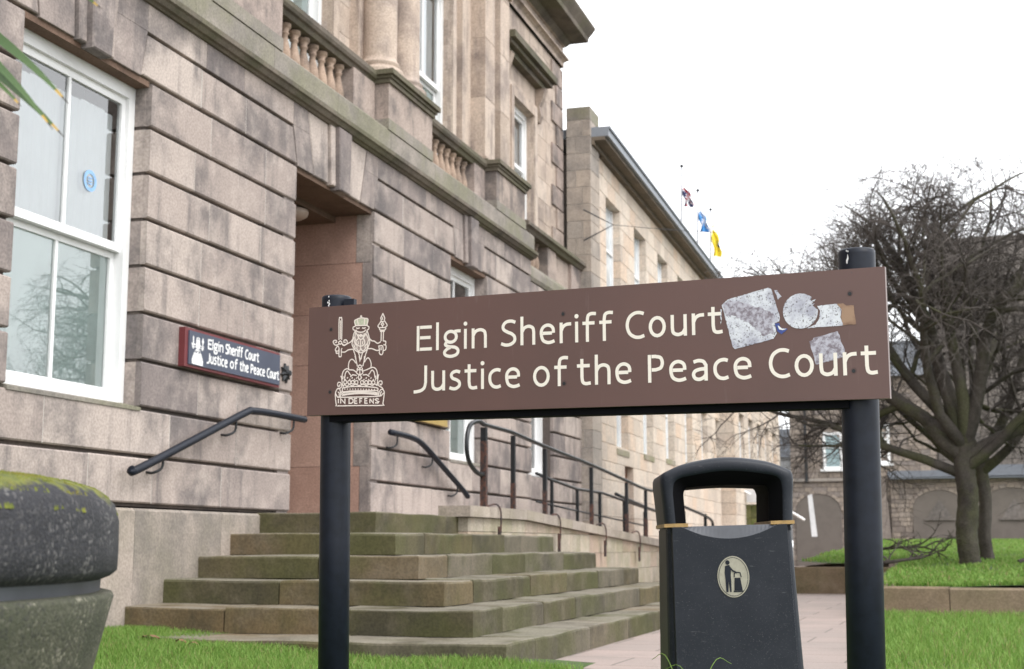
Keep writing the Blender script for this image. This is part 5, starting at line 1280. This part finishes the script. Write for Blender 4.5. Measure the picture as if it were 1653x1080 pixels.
# ================================================================ TREES (bare)
def tree(name,base,H,seed,label,limbs,tr=.17,scale=1.,dens=1.,group='bare trees on the raised lawn'):
    r=random.Random(seed); t=thing(name,base,label,'tree',group); trunk=MB(); limb=MB(); tw=MB()
    def seg(mb,p,d,L,r0,r1,n,wob,grav,sides):
        b=Vector(base)
        P=[p.copy()];R=[r0]; q=p.copy(); dd=d.normalized()
        for i in range(n):
            dd=(dd+Vector((r.gauss(0,wob),r.gauss(0,wob),r.gauss(0,wob)))+Vector((0,0,grav))).normalized()
            dx=q-b; env=5.45-.115*(dx.x**2+dx.y**2)
            if q.z-b.z>env-.5: dd=(dd+Vector((0,0,-.12))).normalized()
            if i>1 and q.z-b.z>env+r.uniform(-.3,.45): break
            q=q+dd*(L/n); P.append(q.copy()); R.append(r0+(r1-r0)*(i+1)/n)
        if len(P)<n+1: R=[max(.003,v*(1-.95*k/(len(R)-1))) for k,v in enumerate(R)]
        mb.tube(P,R,sides,0,None,False)
        while len(P)<n+1: P.append(P[-1]+dd*.01); R.append(R[-1]*.8)
        return P,R,dd
    b=Vector(base); P=[b+Vector((0,0,-.1)),b+Vector((.01,0,.05)),b+Vector((-.02,0,.45)),b+Vector((.01,0,.95)),b+Vector((-.02,.02,1.35)),b+Vector((.02,.02,1.75))]
    P=cat(P,8); R=[tr*(1.0+.45*math.exp(-i/3)+.10*max(0,(i-26)/14))*(1-.003*i)*r.uniform(.97,1.04) for i in range(len(P))]
    trunk.tube(P,R,22,0,None,False)
    for k_,v_ in enumerate(trunk.v):
        a_=(k_%22)*2*math.pi/22; c_=P[k_//22]; f_=1+.06*math.sin(a_*3+c_.z*2)+.035*math.sin(a_*7+c_.z*5)+r.uniform(-.025,.025); trunk.v[k_]=(c_.x+(v_[0]-c_.x)*f_,c_.y+(v_[1]-c_.y)*f_,v_[2])
    trunk.build('trunk',M_bark,t,True)
    def rec(p,d,L,rad,lv):
        n={0:8,1:7,2:6,3:5,4:4}[lv]; sides={0:10,1:7,2:5,3:3,4:3}[lv]
        P,R,dd=seg(limb if lv<2 else tw,p,d,L,rad,rad*(.45 if lv<4 else .4),n,[.12,.18,.20,.20,.20][lv],[.03,.03,.01,.0,-.02][lv],sides)
        if lv==4 or P[-1].z-base[2]>5.45-.115*((P[-1].x-base[0])**2+(P[-1].y-base[1])**2)+.3: return
        cnt=int({0:7,1:6,2:7,3:4}[lv]*dens)
        for k in range(cnt):
            f=r.uniform(.22,1.0) if lv else r.uniform(.35,1); i=min(n-1,int(f*n)); q=P[i].lerp(P[i+1],f*n-i) if i<n else P[-1]
            ax=(P[i+1]-P[i]).normalized(); o=ax.orthogonal().normalized(); o=Matrix.Rotation(r.uniform(0,6.28),3,ax)@o
            nd=(ax*r.uniform(.45,1.0)+o*r.uniform(.6,1.1)+Vector((0,0,[.12,.10,.10,.08][lv]))).normalized()
            rec(q,nd,L*r.uniform(.42,.68),R[i]*r.uniform(.42,.62)+.0010,lv+1)
        rec(P[-1],dd,L*.55,R[-1],lv+1)
    for (z,d,L,rad) in limbs: rec(b+Vector((0,0,z)),Vector(d),L,rad,0)
    limb.build('limb',M_bark,t,True); tw.build('twigs',M_twig,t)['kind']='stuff'
    return t
tb=(5.571,20.75,.44)
tree('bare_tree',tb,6,21,'bare spreading tree with a thick mossy trunk, nearest on the raised lawn',
 [(1.5,(-.95,-.05,.75),3.1,.115),(1.6,(-.85,.25,.95),3.1,.1),(1.7,(-.30,.1,1),2.9,.12),(1.7,(.45,-.1,1),2.9,.12),(1.5,(.95,.1,.6),2.8,.10),(1.25,(-1,.15,.42),2.5,.075),(1.6,(.1,.8,.8),2.4,.09),(1.65,(-.65,-.6,.65),2.5,.09),(1.7,(.5,.6,.9),2.5,.08),(1.75,(-.7,.3,1.1),3.0,.1),(1.35,(1.0,-.4,.45),2.4,.08),(1.6,(0,-.3,1),2.9,.1)],.15,dens=1.0)
tree('bare_tree',(5.84,22.6,.45),5,5,'slimmer bare tree standing close behind the mossy one',
 [(1.5,(-.5,.1,1),2.0,.09),(1.6,(.6,.1,1),2.1,.09),(1.4,(.9,.1,.5),2.0,.08),(1.3,(-.95,.1,.5),1.9,.07)],.10,dens=.55)
tree('bare_tree',(9.3,24.5,.5),6,9,'bare tree at the right edge with only its twigs in view',
 [(1.5,(-.9,-.1,.8),2.4,.1),(1.6,(-.3,.1,1),2.4,.1),(1.6,(.5,.1,1),2.1,.09),(1.4,(-1,.1,.4),2.2,.08)],.15,dens=.85)
# fallen branches
def fallen(name,p,L,seed,label,d=(1,0,.05)):
    r=random.Random(seed); m=MB()
    def br(p,d,L,rad,lv):
        P=[p];q=p.copy();dd=Vector(d).normalized()
        for i in range(7):
            dd=(dd+Vector((r.gauss(0,.22),r.gauss(0,.22),r.gauss(0,.2)))).normalized(); q=q+dd*L/7; q.z=max(q.z,rlz(q.x,q.y)+.02); P.append(q.copy())
        m.tube(P,[rad*(1-.1*i) for i in range(8)],6,0,None,False)
        if lv<2:
            for k in range(6):
                i=r.randint(1,6); br(P[i],(dd+Vector((r.gauss(0,.7),r.gauss(0,.5),r.uniform(-.1,.8)))),L*.45,rad*.5,lv+1)
    br(Vector(p),d,L,.03,0); tag(m.build(name,M_bark,None,True),label,'branch','fallen branches on the raised lawn')
fallen('fallen_branch',(3.95,19.0-0+3.4,.62),1.4,3,'arching fallen branch on the lawn left of the tree trunk',(.9,-.2,.35))
fallen('fallen_branch',(4.35,20.2,.50),1.0,13,'fallen twiggy branch nearest the sign post',(.8,-.2,.1))
fallen('fallen_branch',(6.2,20.6,.50),1.8,8,'long fallen branch on the lawn right of the tree trunk',(1,.1,.12))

▬▬▬

DO THIS » Exclude the images and reproduce the remaining data exactly.

SOLUTION TO THIS PROBLEM »
Keep writing the Blender script for this image. This is part 5, starting at line 1280. This part finishes the script. Write for Blender 4.5. Measure the picture as if it were 1653x1080 pixels.
# ================================================================ TREES (bare)
def tree(name,base,H,seed,label,limbs,tr=.17,scale=1.,dens=1.,group='bare trees on the raised lawn'):
    r=random.Random(seed); t=thing(name,base,label,'tree',group); trunk=MB(); limb=MB(); tw=MB()
    def seg(mb,p,d,L,r0,r1,n,wob,grav,sides):
        b=Vector(base)
        P=[p.copy()];R=[r0]; q=p.copy(); dd=d.normalized()
        for i in range(n):
            dd=(dd+Vector((r.gauss(0,wob),r.gauss(0,wob),r.gauss(0,wob)))+Vector((0,0,grav))).normalized()
            dx=q-b; env=5.45-.115*(dx.x**2+dx.y**2)
            if q.z-b.z>env-.5: dd=(dd+Vector((0,0,-.12))).normalized()
            if i>1 and q.z-b.z>env+r.uniform(-.3,.45): break
            q=q+dd*(L/n); P.append(q.copy()); R.append(r0+(r1-r0)*(i+1)/n)
        if len(P)<n+1: R=[max(.003,v*(1-.95*k/(len(R)-1))) for k,v in enumerate(R)]
        mb.tube(P,R,sides,0,None,False)
        while len(P)<n+1: P.append(P[-1]+dd*.01); R.append(R[-1]*.8)
        return P,R,dd
    b=Vector(base); P=[b+Vector((0,0,-.1)),b+Vector((.01,0,.05)),b+Vector((-.02,0,.45)),b+Vector((.01,0,.95)),b+Vector((-.02,.02,1.35)),b+Vector((.02,.02,1.75))]
    P=cat(P,8); R=[tr*(1.0+.45*math.exp(-i/3)+.10*max(0,(i-26)/14))*(1-.003*i)*r.uniform(.97,1.04) for i in range(len(P))]
    trunk.tube(P,R,22,0,None,False)
    for k_,v_ in enumerate(trunk.v):
        a_=(k_%22)*2*math.pi/22; c_=P[k_//22]; f_=1+.06*math.sin(a_*3+c_.z*2)+.035*math.sin(a_*7+c_.z*5)+r.uniform(-.025,.025); trunk.v[k_]=(c_.x+(v_[0]-c_.x)*f_,c_.y+(v_[1]-c_.y)*f_,v_[2])
    trunk.build('trunk',M_bark,t,True)
    def rec(p,d,L,rad,lv):
        n={0:8,1:7,2:6,3:5,4:4}[lv]; sides={0:10,1:7,2:5,3:3,4:3}[lv]
        P,R,dd=seg(limb if lv<2 else tw,p,d,L,rad,rad*(.45 if lv<4 else .4),n,[.12,.18,.20,.20,.20][lv],[.03,.03,.01,.0,-.02][lv],sides)
        if lv==4 or P[-1].z-base[2]>5.45-.115*((P[-1].x-base[0])**2+(P[-1].y-base[1])**2)+.3: return
        cnt=int({0:7,1:6,2:7,3:4}[lv]*dens)
        for k in range(cnt):
            f=r.uniform(.22,1.0) if lv else r.uniform(.35,1); i=min(n-1,int(f*n)); q=P[i].lerp(P[i+1],f*n-i) if i<n else P[-1]
            ax=(P[i+1]-P[i]).normalized(); o=ax.orthogonal().normalized(); o=Matrix.Rotation(r.uniform(0,6.28),3,ax)@o
            nd=(ax*r.uniform(.45,1.0)+o*r.uniform(.6,1.1)+Vector((0,0,[.12,.10,.10,.08][lv]))).normalized()
            rec(q,nd,L*r.uniform(.42,.68),R[i]*r.uniform(.42,.62)+.0010,lv+1)
        rec(P[-1],dd,L*.55,R[-1],lv+1)
    for (z,d,L,rad) in limbs: rec(b+Vector((0,0,z)),Vector(d),L,rad,0)
    limb.build('limb',M_bark,t,True); tw.build('twigs',M_twig,t)['kind']='stuff'
    return t
tb=(5.571,20.75,.44)
tree('bare_tree',tb,6,21,'bare spreading tree with a thick mossy trunk, nearest on the raised lawn',
 [(1.5,(-.95,-.05,.75),3.1,.115),(1.6,(-.85,.25,.95),3.1,.1),(1.7,(-.30,.1,1),2.9,.12),(1.7,(.45,-.1,1),2.9,.12),(1.5,(.95,.1,.6),2.8,.10),(1.25,(-1,.15,.42),2.5,.075),(1.6,(.1,.8,.8),2.4,.09),(1.65,(-.65,-.6,.65),2.5,.09),(1.7,(.5,.6,.9),2.5,.08),(1.75,(-.7,.3,1.1),3.0,.1),(1.35,(1.0,-.4,.45),2.4,.08),(1.6,(0,-.3,1),2.9,.1)],.15,dens=1.0)
tree('bare_tree',(5.84,22.6,.45),5,5,'slimmer bare tree standing close behind the mossy one',
 [(1.5,(-.5,.1,1),2.0,.09),(1.6,(.6,.1,1),2.1,.09),(1.4,(.9,.1,.5),2.0,.08),(1.3,(-.95,.1,.5),1.9,.07)],.10,dens=.55)
tree('bare_tree',(9.3,24.5,.5),6,9,'bare tree at the right edge with only its twigs in view',
 [(1.5,(-.9,-.1,.8),2.4,.1),(1.6,(-.3,.1,1),2.4,.1),(1.6,(.5,.1,1),2.1,.09),(1.4,(-1,.1,.4),2.2,.08)],.15,dens=.85)
# fallen branches
def fallen(name,p,L,seed,label,d=(1,0,.05)):
    r=random.Random(seed); m=MB()
    def br(p,d,L,rad,lv):
        P=[p];q=p.copy();dd=Vector(d).normalized()
        for i in range(7):
            dd=(dd+Vector((r.gauss(0,.22),r.gauss(0,.22),r.gauss(0,.2)))).normalized(); q=q+dd*L/7; q.z=max(q.z,rlz(q.x,q.y)+.02); P.append(q.copy())
        m.tube(P,[rad*(1-.1*i) for i in range(8)],6,0,None,False)
        if lv<2:
            for k in range(6):
                i=r.randint(1,6); br(P[i],(dd+Vector((r.gauss(0,.7),r.gauss(0,.5),r.uniform(-.1,.8)))),L*.45,rad*.5,lv+1)
    br(Vector(p),d,L,.03,0); tag(m.build(name,M_bark,None,True),label,'branch','fallen branches on the raised lawn')
fallen('fallen_branch',(3.95,19.0-0+3.4,.62),1.4,3,'arching fallen branch on the lawn left of the tree trunk',(.9,-.2,.35))
fallen('fallen_branch',(4.35,20.2,.50),1.0,13,'fallen twiggy branch nearest the sign post',(.8,-.2,.1))
fallen('fallen_branch',(6.2,20.6,.50),1.8,8,'long fallen branch on the lawn right of the tree trunk',(1,.1,.12))